Refiriéndose a la época futura, Dios hace esta promesa: “Por lo cual, este es el pacto que haré con la casa de Israel después de aquellos días, dice el Señor: Pondré mis leyes en la mente de ellos, y sobre su corazón las escribiré; y seré a ellos por Dios, y ellos me serán a mí por pueblo; y ninguno enseñará a su prójimo, ni ninguno a su hermano, diciendo: Conoce al Señor; porque todos me conocerán, desde el menor hasta el mayor de ellos. Porque seré propicio a sus injusticias, y nunca más me acordaré de sus pecados y de sus iniquidades. Al decir: Nuevo pacto, ha dado por viejo al primero; y lo que se da por viejo y se envejece, está próximo a desaparecer” (Hebreos 8:10-13).

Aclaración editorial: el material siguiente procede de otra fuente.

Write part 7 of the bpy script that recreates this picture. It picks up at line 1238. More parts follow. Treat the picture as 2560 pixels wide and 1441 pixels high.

En este pasaje se cita la promesa de Dios de un nuevo pacto, tal como fue dada en Jeremías 31:31-34. En el año 70 d.C., sólo pocas décadas después de que Jesucristo fue crucificado, y no mucho después de que estas palabras fueron escritas, el templo en Jerusalén fue destruido y todo el sistema de ceremonias y sacrificios que estaba ligado a él llegó a su fin. Se convirtió en algo verdaderamente obsoleto.

Cuando el sacrificio de Cristo tuvo lugar, ya no se necesitaban aquellas ceremonias y ritos del templo. Pero como se nos dice claramente en Hebreos 8:10-13, las leyes espirituales que Dios había incluido en el pacto del Sinaí no fueron anuladas. Con el Espíritu de Dios ahora disponible, los principios de amor que la ley expresa con tanta elocuencia pueden ser escritos finalmente en los corazones de aquellos que se arrepientan de transgredirlos.

Esta es la promesa central del nuevo pacto.